On a lighter note, I must say those souls I got to talk with on the Buckeye, AZ timing chain problem were nearly as helpful and interesting as bushies. The mechanic was honest and didn’t skin me for the timing chain and the AAA driver told a good story. With an affectionate smile, he spoke of his brother who also seems to turn his back on the “conventional” way of life over here and is an avid desert rat. Dave the AAA guy even drove by and stopped the next day to see me and wish me well as I optimistically repacked my now repaired Honda ready to continue on to LA and experience the alternator fiasco.

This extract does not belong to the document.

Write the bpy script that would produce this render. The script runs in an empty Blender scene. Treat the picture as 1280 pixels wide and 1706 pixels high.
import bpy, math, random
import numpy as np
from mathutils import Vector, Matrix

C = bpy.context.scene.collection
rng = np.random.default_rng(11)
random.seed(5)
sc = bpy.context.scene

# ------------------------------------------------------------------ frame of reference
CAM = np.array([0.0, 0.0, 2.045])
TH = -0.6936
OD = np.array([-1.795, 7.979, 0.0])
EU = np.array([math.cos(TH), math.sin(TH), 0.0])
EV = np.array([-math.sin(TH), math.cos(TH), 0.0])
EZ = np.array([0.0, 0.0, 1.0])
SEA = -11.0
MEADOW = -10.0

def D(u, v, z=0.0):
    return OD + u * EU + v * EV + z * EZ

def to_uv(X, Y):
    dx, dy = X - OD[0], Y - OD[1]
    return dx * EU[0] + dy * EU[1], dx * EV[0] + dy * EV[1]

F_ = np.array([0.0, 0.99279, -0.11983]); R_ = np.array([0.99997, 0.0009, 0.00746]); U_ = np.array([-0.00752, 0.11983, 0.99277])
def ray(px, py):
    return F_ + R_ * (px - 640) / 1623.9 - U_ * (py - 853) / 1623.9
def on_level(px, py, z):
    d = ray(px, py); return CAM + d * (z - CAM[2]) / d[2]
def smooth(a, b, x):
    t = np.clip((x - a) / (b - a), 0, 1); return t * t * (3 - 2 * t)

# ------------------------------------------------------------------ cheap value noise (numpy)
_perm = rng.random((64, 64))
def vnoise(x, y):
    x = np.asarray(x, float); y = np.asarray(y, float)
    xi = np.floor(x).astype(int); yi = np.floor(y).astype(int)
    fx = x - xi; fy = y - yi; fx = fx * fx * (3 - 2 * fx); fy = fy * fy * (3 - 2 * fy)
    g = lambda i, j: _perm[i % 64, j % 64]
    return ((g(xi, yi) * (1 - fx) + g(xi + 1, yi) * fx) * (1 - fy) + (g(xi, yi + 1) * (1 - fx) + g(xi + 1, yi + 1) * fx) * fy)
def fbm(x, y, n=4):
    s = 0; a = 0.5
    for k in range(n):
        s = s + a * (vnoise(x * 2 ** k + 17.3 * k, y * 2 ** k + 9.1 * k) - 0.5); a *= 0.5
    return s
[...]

Hey, this is all just part and parcel of my chosen gypsy life on the road. Nell tells me to quit my whinjin” and get over it!

December 11th, 2006
December 11th, 2006

Yowah Days Aren’t Always Flies & Dust

I awoke to the sound of wind gusting and tin flapping. An occasional clunk of wood dropping against wood punctuated my waking haze. The wind gusted with short breaths as though a man laboring up hill and giving a once in awhile long sigh. I peeked out the window. The branches of the trees jiggled their taunting dance like kids shaking their bums,” na na nanana no mining for you today.” the tempo began to pick up and  the blowing wind took on an assailant’s characteristics. The big bad wolf was blowing my house down! Later, the sky was overcast with the smell of rain in the air as I stood there in my nightshirt, holding my warm and soothing cuppa, and contemplating what I was to do today if not dig. In Yowah it is not all hot blazing sun and dozens of black flies in your sweat stung eyes.

December 9th, 2006

Iron Fist Queensland Opal

Ironstone boulder opals are mined in the state of Queensland, Australia. Aboriginals say it is the rainbow that fell from the sky. The old time opal miners of late 1800s and early 1900’s loaded their wheelbarrows with tools and provisions in the town of Charleville. They walked, pushing those barrows,  hundreds of kilometers into the harsh, arid  bush of Queensland to prospect for gem opal. What they found was ironstone and tons of it in many shapes and forms.  Only rarely did they find opal hiding within the ironstone. The iron fist of Mother Nature had to be pried open with sledge hammer, pick, hatchet, or saw before she released her fallen rainbows to the lucky, the clever, the persistent.

December 8th, 2006

Christmas in Yowah

Barbara McCondra is wearing the white shirt and the Yowah opal mining sweat bandana. Opal historian Barbara Moritz is the bejeweled one. We are having a fizzy cordial (a carbonated version of kool aid) in opal miner Johnny Kovac’s camp. Johnny is the featured miner in Rena Briand’s book Coober Pedy White Man in a Hole written in the 1970s. Johnny has been mining in Yowah for many years now. Moritz is an author and opal field historian from Lightning Ridge New South Wales. Read on for the bushies’ Christmas part.


Out of range of the camera lens (you’ll just have to take my word for it) are yards of gossamer cobwebs that Johnny had spray painted silver for the Christmas holidays. That is festive decorating Yowah opal field style! Happy Holidays, Mate!